I have a video processing app that already does all the individual frame processing in “workers” which in my case is an actually separate console app. The console app and the main app use the MBS Plugins shared memory functions to send the raw picture data to the background app for processing. There were several tricky bits in getting it all to sync up but it definitely works. I don’t see any reason that you couldn’t wrap the simpler worker class in a subclass that provided for that functionality. It would not be terribly difficult. The main reason I went with this technique years ago is that I was having trouble with the core image stuff that would sometimes hang if you asked it to decompress an ever so slightly corrupt jpeg image and it also tended to leak some memory. So the main app never hangs just whichever video stream sent bad data and I can regularly restart the background processes that are leaking the most memory. Simply was never able to find what was getting lost but it doesn’t matter with being able to do that.

The pipe between the 2 could be used to send an encapsulated dictionary of commands or information necessary to open the shared memory location and size and such and what you need to do to the data. And a completion message can be sent back over the same pipe to let the host know it’s ready.

We can add those sorts of things to it in a subclass the day after they include it into a Xojo pre-release :wink: Yes it would be very nice to have some shared data or some automatic sharing of variables and obejcts or something, but I can see the complexity of doing that to a totally separate process.

With the philosophy of it being a totally separate process accepted though, what is really to be gained by doing that as opposed to just a completely isolated truly MP thread? That would open the door for some easier sharing between the thread and the app. There could be some really formalized methods of talking to it as if it were a separate process, but it would still be easier to do it than serializing everything you needed to the pipe or managing our own shared memory.

That being said I also send a LOT of larger data through IPC sockets and in some cases TCP sockets often, but not always, connected to localhost. It is not slow. If you are sending multiple gigabytes than the transfer will be a significant portion of the processing time for sure. If you’re just sending a few meg it really can happen very quickly as long as your encapsulation system on the socket isn’t doing too much copying and multiple movings of the data in order to process it as it comes in.

After all that babbling :wink: @Christian Schmitz do you know if the MBS File Mapping stuff will be allowed in the App store? Do they use any of the dreaded Sys V calls?

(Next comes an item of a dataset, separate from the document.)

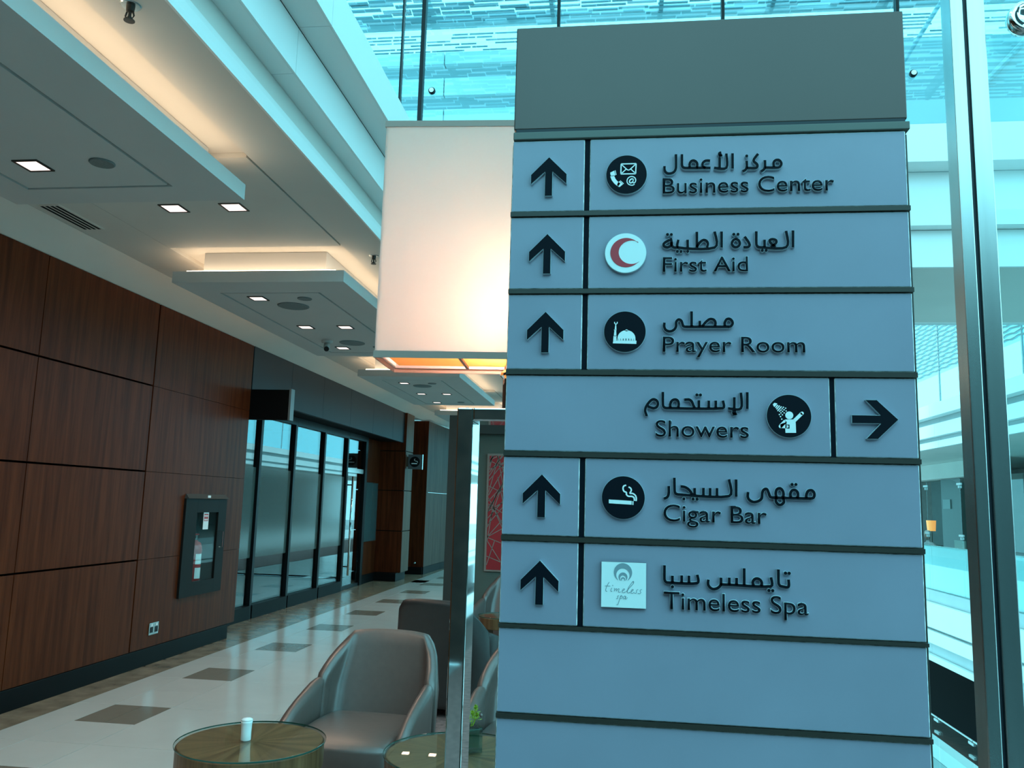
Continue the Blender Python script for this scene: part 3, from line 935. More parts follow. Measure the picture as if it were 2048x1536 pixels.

Again, this is an unreleased feature still early in its development. I am optimistic it will evolve before release, and after too.

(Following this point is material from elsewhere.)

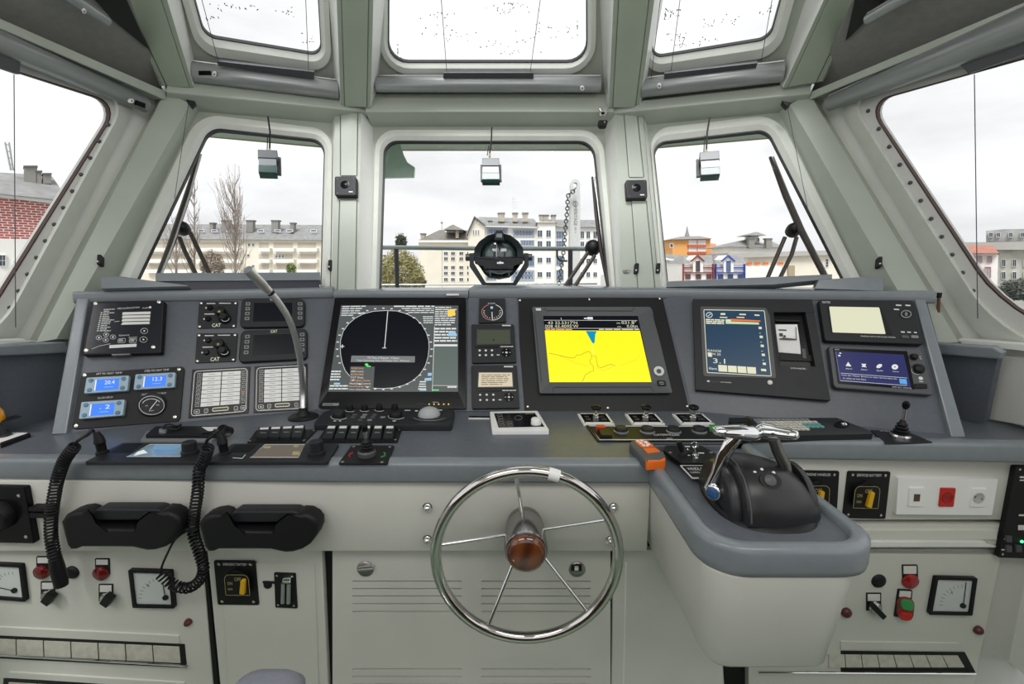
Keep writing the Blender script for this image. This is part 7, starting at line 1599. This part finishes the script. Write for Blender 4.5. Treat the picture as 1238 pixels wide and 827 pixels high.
# long low block, left window
B = Bld('apartment_block', 'long cream block with grey dormer roof seen through the left window', 290, 320, 95)
B.down(120, 287, 404, 290, CRM, 12); B.hip(((118, 288), (406, 290.5)), ((150, 270.5), (400, 272)), ROOF, 12, .8)
for k_, y in enumerate((301, 314.5, 327)):
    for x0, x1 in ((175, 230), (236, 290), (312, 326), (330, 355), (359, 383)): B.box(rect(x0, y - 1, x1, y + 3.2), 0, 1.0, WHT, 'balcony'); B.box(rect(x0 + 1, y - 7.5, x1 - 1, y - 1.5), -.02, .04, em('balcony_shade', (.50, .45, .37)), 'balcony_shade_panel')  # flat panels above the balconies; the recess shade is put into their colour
for x, y in ((301, 296), (306, 296), (334, 310), (338, 310), (342, 310), (300, 309), (306, 322)): B.win(x, y, 3.6, 4)
for x in (243, 259, 277.5, 288, 315, 335.5, 350, 379): B.win(x, 279, 7.5, 3, PANEB, FRW, 1, 1, -1.5, 'dormer')
for x, w_ in ((272, 8.5), (301.5, 8), (332, 8), (255.5, 4), (353, 4.5)): B.chim(x, 266 if w_ > 5 else 269, 281, w_, em('chimney_grey', (.25, .24, .22)), -2)
# red block and lower house, left side window
r_ = ray(10, 300); nL = V((-r_.x, -r_.y, 0))
B = Bld('brick_building', 'red brick building with grey roof beyond the left side window', 20, 260, 44, nL)
brick = mat('red_brick', (.42, .09, .075), .8, noise=.3, nscale=1.5); t_ = brick.node_tree; bt = t_.nodes.new('ShaderNodeTexBrick'); bt.inputs['Color1'].default_value = (.46, .10, .08, 1); bt.inputs['Color2'].default_value = (.36, .09, .08, 1); bt.inputs['Mortar'].default_value = (.72, .62, .58, 1); bt.inputs['Scale'].default_value = 1.6; bt.inputs['Mortar Size'].default_value = .035
tcb = t_.nodes.new('ShaderNodeTexCoord'); mpb = t_.nodes.new('ShaderNodeMapping'); mpb.inputs['Rotation'].default_value = (math.pi / 2, 0, 0); t_.links.new(tcb.outputs['Object'], mpb.inputs[0]); t_.links.new(mpb.outputs[0], bt.inputs[0]); t_.links.new(bt.outputs[0], t_.nodes['Principled BSDF'].inputs['Base Color'])
B.body([(-120, 224), (0, 237), (80, 246), (80, 292), (-120, 286)], brick, 8, 0); B.body([(-120, 286), (80, 290), (80, 400), (-120, 400)], WHT, 8, .01, 'lower_wall'); B.box([(-120, 220), (0, 233.5), (82, 243), (82, 248), (0, 238), (-120, 225)], -.2, .5, WHT, 'cornice')
B.hip(((-120, 222), (84, 243)), ((-100, 203), (62, 212)), ROOF, 10, .8)
for x, y, w_ in ((37, 200, 16), (47, 206, 7), (57, 209, 10)): B.chim(x, y, 222, w_, em('chimney_grey', (.25, .24, .22)), -2.5)
for x, y in ((-10, 262), (3, 315), (-14, 318), (20, 322)): B.win(x, y, 8, 14, cols=2, rows=2)
mb = MB()
for o_ in (0, 1.2): mb.tube([B.pl.pt(6 + 4 * o_, 172, -3), B.pl.pt(13 + 2.4 * o_, 206, -3)], .05, em('antenna_grey', (.4, .4, .4)), 4)
for k_ in range(4): mb.tube([B.pl.pt(7 + 2 * k_, 175 + 8 * k_, -3), B.pl.pt(12 + 1.4 * k_, 175 + 8 * k_, -3)], .04, em('antenna_grey', (.4, .4, .4)), 4)
mb.build('roof_antenna', B.root, 0)
# right window buildings
B = Bld('orange_building', 'orange brick building with red banded balconies beyond the right window', 836, 300, 120)
ORG = em('facade_orange', (.72, .36, .12)); B.down(814, 289, 859, 288.5, ORG, 10); B.down(858, 294, 866, 295, em('facade_salmon', (.75, .42, .25)), 9, -2); B.hip(((811.5, 289.5), (862, 288.5)), ((824, 285.8), (846, 285.5)), ROOF, 12, 1)
for y in (293, 301.5):
    for x in (837.5, 848.5): B.win(x, y, 9.5, 5.6, em('balcony_pale', (.75, .74, .72)), FRW, 1)
    B.box(rect(832, y + 3.2, 854, y + 5.8), 0, .5, em('balcony_red', (.50, .12, .06)), 'balcony')
mb = MB(); mb.tube([B.pl.pt(830.7, 288, -6), B.pl.pt(830.7, 281, -6), B.pl.pt(830.7, 273, -6)], [.8, .35, .04], ROOF, 6); mb.build('spire', B.root, 0)
B = Bld('white_house', 'white house low at the left edge of the right window', 806, 320, 76); B.down(790, 309, 823, 315, WHT, 8); B.hip(((786, 312), (824, 318)), ((800, 307), (822, 308)), ROOF, 8, .5); B.win(812, 297, 4, 5, cols=1)
def rowhouse(lab, x0, x1, col, px_):
    B = Bld('row_house', lab, (x0 + x1) / 2, 325, 62); cm = em('trim_' + ('red' if col[0] > .2 else 'blue'), col, .6); m_ = (x0 + x1) / 2 - 1
    B.down(x0, 319, x1, 319, WHT, 8); B.hip(((x0, 320), (x1 - 1, 320)), ((x0 + 1, 308.5), (x1 - 3, 308.5)), ROOF, 8, .1)
    B.body([(px_ - 6, 329), (px_ - 6, 314), (px_, 308.5), (px_ + 6, 314), (px_ + 6, 329)], WHT, 3, .4, 'dormer')
    for q_ in ([(px_ - 8, 315), (px_, 308), (px_, 309.6), (px_ - 8, 316.6)], [(px_, 308), (px_ + 8, 315), (px_ + 8, 316.6), (px_, 309.6)]): B.box(q_, .35, .7, cm, 'verge')
    B.win(px_, 322, 5, 13, PANE if col[0] > .2 else PANEB, cm, 1, 1, .4)
    for y in (322.5, 328.5): B.box(rect(x0, y, x1, y + 1.1), 0, .3, cm, 'string_course')
    for x in (x0, x1 - 1.2): B.box(rect(x, 319, x + 1.2, 340), 0, .35, cm, 'corner_strip')
    for x in (x0 + 6, (x0 + x1) / 2, x1 - 6): B.win(x, 334.5, 6, 6, PANE, cm, 2, 1, .1)
rowhouse('white row house with dark red outlines seen through the right window', 826, 863.5, (.26, .04, .035), 844)
rowhouse('white row house with blue outlines seen through the right window', 865.5, 901.5, (.04, .08, .38), 881)
B = Bld('grey_roofed_house', 'pale house with grey roofs rising behind the blue outlined house', 915, 300, 105); B.down(884, 298, 946, 299, WHT, 10); B.hip(((882, 298), (948, 299)), ((903, 289), (930, 290)), ROOF, 12, 1); B.box(rect(908, 283, 925, 294), -6, -3, WHT, 'roof_lantern'); B.hip(((904, 284.5), (927, 284.5)), ((913, 280.5), (916, 280.5)), ROOF, 5)
for x in (909, 930): B.chim(x, 288, 300, 7, em('chimney_grey', (.25, .24, .22)), 1)
B.win(917, 290, 3, 5, cols=1, hh=-3)
B = Bld('long_warehouse', 'long tan and white building with small orange windows, right window', 955, 320, 80); B.down(887, 311, 905, 311, WHT, 9, .2); B.down(904, 310, 1045, 307, CRM, 9); B.body([(880, 306), (1045, 301.5), (1045, 307), (880, 312)], em('roof_pale', (.42, .41, .38)), 9, .9, 'roof'); B.down(901, 321, 945, 321, WHT, 1, .4)
for x in (896, 906, 916, 926, 944): B.win(x, 318.6, 6, 2.8, em('orange_pane', (.75, .20, .06)), em('orange_pane', (.75, .20, .06)), 1, 1, .45)
B.box(rect(953, 321, 961, 336), 0, .3, em('door_tan', (.36, .30, .20)), 'door'); B.win(1000, 318, 4, 10, PANE, FRW, 1, 3)
# far right
r_ = ray(1215, 310); nR = V((-r_.x, -r_.y, 0))
B = Bld('stone_building', 'grey stone building with rows of windows beyond the right side window', 1225, 320, 60, nR)
B.body([(1206, 302), (1330, 300), (1330, 400), (1206, 400)], STO, 8, 0); B.body([(1160, 293), (1330, 291), (1330, 302), (1160, 302)], em('roof_pale', (.42, .41, .38)), 8, .6, 'cornice'); B.body([(1192, 279), (1215, 277), (1330, 276), (1330, 292), (1192, 292)], em('upper_grey', (.34, .34, .33), .8, .3, 1), 6, -1.5, 'attic')
for x in (1213.5, 1226.5, 1240, 1254):
    for y in (318, 333): B.win(x, y, 5, 9, cols=2)
for x in (1198, 1207, 1222, 1236): B.win(x, 284, 5, 6, hh=-1.4)
B = Bld('pink_house', 'white house with pink framed windows beyond the right side window', 1188, 320, 50, nR)
B.body([(1150, 306), (1206, 306), (1205, 345), (1205, 400), (1150, 400)], WHT, 7, 0); B.hip(((1140, 306), (1208, 306)), ((1150, 296), (1200, 297)), em('tile_red', (.42, .17, .12), .8, .2, 2), 7, .5)
PK = em('frame_pink', (.55, .28, .26)); [B.win(x, y, 6, 8, em('pane_pale', (.45, .45, .47)), PK, 2) for x in (1176, 1184.5, 1196.5) for y in (313.5,)]; [B.win(x, 329, 7.5, 13, em('pane_pale', (.45, .45, .47)), PK, 2) for x in (1181, 1194.5)]
# vegetation
def leaf_crown(mb, c, rx, ry, rz, n, s_, m, seed):
    r = random.Random(seed)
    for _ in range(n):
        a, b, k_ = r.random() * 6.283, math.acos(2 * r.random() - 1), (.55 + .45 * r.random())
        p = V(c) + V((rx * math.sin(b) * math.cos(a), ry * math.sin(b) * math.sin(a), rz * math.cos(b))) * k_
        u = V((r.gauss(0, 1), r.gauss(0, 1), r.gauss(0, 1))).normalized() * s_ * (.5 + r.random()); v = V((r.gauss(0, 1), r.gauss(0, 1), r.gauss(0, 1))).normalized() * s_ * .6
        mb.add([p - u, p + v, p + u], [[0, 1, 2]], m)
def vegetation(name, lab, px, py, D, hpx, wpx, m, n=1800, s_=.30, cat='tree', trunk=True, seed=1, cz=0):
    T = atY(px, py, D); kpx = D / F; root = thing(name, V((T.x, T.y, ZG)), lab, cat); hz, rx = hpx * kpx / 2, wpx * kpx / 2
    mb = MB(); leaf_crown(mb, (T.x, T.y, T.z), rx, rx, hz, n, s_, m, seed); tag(mb.build('crown', root, 0), kind='stuff')
    if trunk: mb = MB(); mb.tube([(T.x, T.y, ZG), (T.x, T.y, T.z)], [rx * .12, rx * .06], em('bark', (.16, .12, .09)), 7); mb.build('trunk', root)
OL = em('olive_leaf', (.34, .31, .13), .7, .3, 2); DK = em('dark_leaf', (.08, .10, .06), .7, .3, 2); BRL = em('brown_twigs', (.32, .26, .20), .8, .2, 2)
vegetation('broad_tree', 'olive green tree behind the rail at the left of the centre window', 484, 334, 42, 66, 58, OL, 5200, .20, seed=3)
vegetation('conifer', 'dark conifer top rising over the olive tree', 485, 292, 55, 18, 13, DK, 500, .28, seed=4)
vegetation('dark_bush', 'dark bush at the foot of the cream block, centre window', 508, 342, 50, 14, 14, DK, 500, .22, 'bush', False, seed=5)
vegetation('small_tree', 'small green tree at the right of the left window', 352, 325, 60, 14, 11, em('green_leaf', (.22, .28, .10), .7, .3, 2), 500, .22, seed=6)
vegetation('twiggy_bush', 'brown twiggy bush between the two bare poplars', 257, 322, 42, 40, 26, BRL, 1600, .16, 'bush', False, seed=7)
vegetation('grey_bush', 'dark grey bushes under the stone building, right side window', 1234, 350, 34, 26, 40, em('grey_leaf', (.16, .17, .15), .8, .3, 2), 1800, .20, 'bush', False, seed=8)
def poplar(lab, px, ptop, pbot, D, wpx, seed, n1=26):
    r = random.Random(seed); kpx = D / F; top = atY(px, ptop, D); bot = atY(px, pbot, D); root = thing('bare_poplar', V((bot.x, bot.y, ZG)), lab, 'tree'); m_ = em('poplar_bark', (.30, .25, .21), .8, .2, 2)
    mb = MB(); mb.tube([(bot.x, bot.y, ZG), bot, bot.lerp(top, .6), top], [.16, .11, .05, .015], m_, 6); mb.build('trunk', root)
    mb = MB()
    for i in range(n1):
        t = .02 + .85 * r.random(); p = bot.lerp(top, t); a = r.random() * 6.283; L = (wpx * kpx) * (1 - t * .75) * (.6 + .6 * r.random()); dr = V((math.cos(a), math.sin(a), 0))
        q = p + dr * L * .45 + V((0, 0, L * (.6 + .5 * r.random()))); e = q + dr * L * .15 + V((0, 0, L * (.8 + .5 * r.random())))
        mb.tube([p, q, e], [.035, .02, .007], m_, 4)
        for j in range(5):
            s0 = p.lerp(q, .4 + .6 * r.random()) if j < 3 else q.lerp(e, r.random()); d2 = V((r.gauss(0, .5), r.gauss(0, .5), 1)).normalized(); mb.tube([s0, s0 + d2 * L * (.4 + .4 * r.random())], [.012, .005], m_, 3)
    tag(mb.build('branches', root, 0), kind='stuff')
poplar('tall bare poplar in the middle of the left window', 284, 198, 345, 40, 34, 11, 60)
poplar('bare poplar just right of the left wiper', 235, 212, 345, 42, 20, 12, 34)
poplar('small bare tree behind the left wiper blade', 213, 262, 345, 38, 22, 13, 26)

Since I also have console helper apps which use the MBS functions, I thought I’d run a small test. My code is code signed and notarized (thanks to Kem’s excellent App Wrapper!), but as it is not distributed via MAS, I did not previously enable sandbox and MAS restrictions. So I went back into App Wrapper and enabled those and rewrapped the master and helper apps.

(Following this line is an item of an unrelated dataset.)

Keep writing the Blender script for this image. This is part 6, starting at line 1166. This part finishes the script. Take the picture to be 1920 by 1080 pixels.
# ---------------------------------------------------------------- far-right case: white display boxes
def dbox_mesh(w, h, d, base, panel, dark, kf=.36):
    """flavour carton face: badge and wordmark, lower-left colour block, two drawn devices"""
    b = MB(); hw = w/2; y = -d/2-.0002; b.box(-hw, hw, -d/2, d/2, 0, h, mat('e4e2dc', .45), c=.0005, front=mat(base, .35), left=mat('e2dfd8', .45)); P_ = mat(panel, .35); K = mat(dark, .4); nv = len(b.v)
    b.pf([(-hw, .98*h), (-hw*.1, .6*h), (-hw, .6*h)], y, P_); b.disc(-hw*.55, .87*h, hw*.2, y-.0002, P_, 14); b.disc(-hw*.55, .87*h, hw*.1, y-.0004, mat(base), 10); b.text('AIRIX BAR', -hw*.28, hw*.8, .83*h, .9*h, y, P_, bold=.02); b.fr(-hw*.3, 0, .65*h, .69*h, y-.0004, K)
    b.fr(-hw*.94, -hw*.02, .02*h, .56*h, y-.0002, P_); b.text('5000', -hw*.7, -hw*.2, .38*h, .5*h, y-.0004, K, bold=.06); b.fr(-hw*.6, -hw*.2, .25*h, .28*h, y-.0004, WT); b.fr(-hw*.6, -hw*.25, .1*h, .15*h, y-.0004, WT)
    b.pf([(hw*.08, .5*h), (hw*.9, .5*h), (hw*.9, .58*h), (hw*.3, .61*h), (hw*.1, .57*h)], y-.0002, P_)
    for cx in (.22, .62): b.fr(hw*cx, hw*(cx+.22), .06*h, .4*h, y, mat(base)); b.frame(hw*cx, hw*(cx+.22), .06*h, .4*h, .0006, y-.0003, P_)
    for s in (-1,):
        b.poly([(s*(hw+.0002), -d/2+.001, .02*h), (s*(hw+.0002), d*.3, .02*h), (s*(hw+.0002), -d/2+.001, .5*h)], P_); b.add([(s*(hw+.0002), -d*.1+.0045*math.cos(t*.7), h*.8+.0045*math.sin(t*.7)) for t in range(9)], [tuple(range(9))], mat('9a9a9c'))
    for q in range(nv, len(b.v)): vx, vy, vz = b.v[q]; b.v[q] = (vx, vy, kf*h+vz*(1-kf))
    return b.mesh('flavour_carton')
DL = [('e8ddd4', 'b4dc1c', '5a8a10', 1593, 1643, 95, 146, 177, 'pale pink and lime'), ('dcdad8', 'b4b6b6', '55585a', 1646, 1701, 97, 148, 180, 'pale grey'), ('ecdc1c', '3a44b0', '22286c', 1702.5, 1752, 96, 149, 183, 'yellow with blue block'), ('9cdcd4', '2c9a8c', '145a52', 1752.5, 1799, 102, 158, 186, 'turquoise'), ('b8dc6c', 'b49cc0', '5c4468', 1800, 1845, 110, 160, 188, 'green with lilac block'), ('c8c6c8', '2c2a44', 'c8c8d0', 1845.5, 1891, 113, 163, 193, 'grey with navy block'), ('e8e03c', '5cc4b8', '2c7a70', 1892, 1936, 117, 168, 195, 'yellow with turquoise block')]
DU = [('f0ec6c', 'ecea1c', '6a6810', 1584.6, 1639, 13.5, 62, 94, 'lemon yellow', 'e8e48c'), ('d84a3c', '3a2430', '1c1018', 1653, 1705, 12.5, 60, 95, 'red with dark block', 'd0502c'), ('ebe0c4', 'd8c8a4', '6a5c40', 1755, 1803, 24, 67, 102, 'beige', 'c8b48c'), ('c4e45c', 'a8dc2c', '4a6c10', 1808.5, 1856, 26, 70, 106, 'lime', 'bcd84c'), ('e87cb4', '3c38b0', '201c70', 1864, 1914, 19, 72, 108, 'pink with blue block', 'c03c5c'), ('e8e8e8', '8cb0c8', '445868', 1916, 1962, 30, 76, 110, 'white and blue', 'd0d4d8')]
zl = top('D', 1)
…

The good news is that it did code sign, notarize, and launch without any warnings. The bad news is that the main app did not see progress updates in the shared memory from the helper apps. I’m sure this is due to the sandbox, and perhaps there is a simple way around it. But since I don’t need MAS compatibility, and it is off topic for the Worker class anyway, I didn’t persue it more.

Er, my what now?

Oops, sorry, Sam’s excellent App Wraper. My bad. However, I do use some of your other stuff which I really appreciate!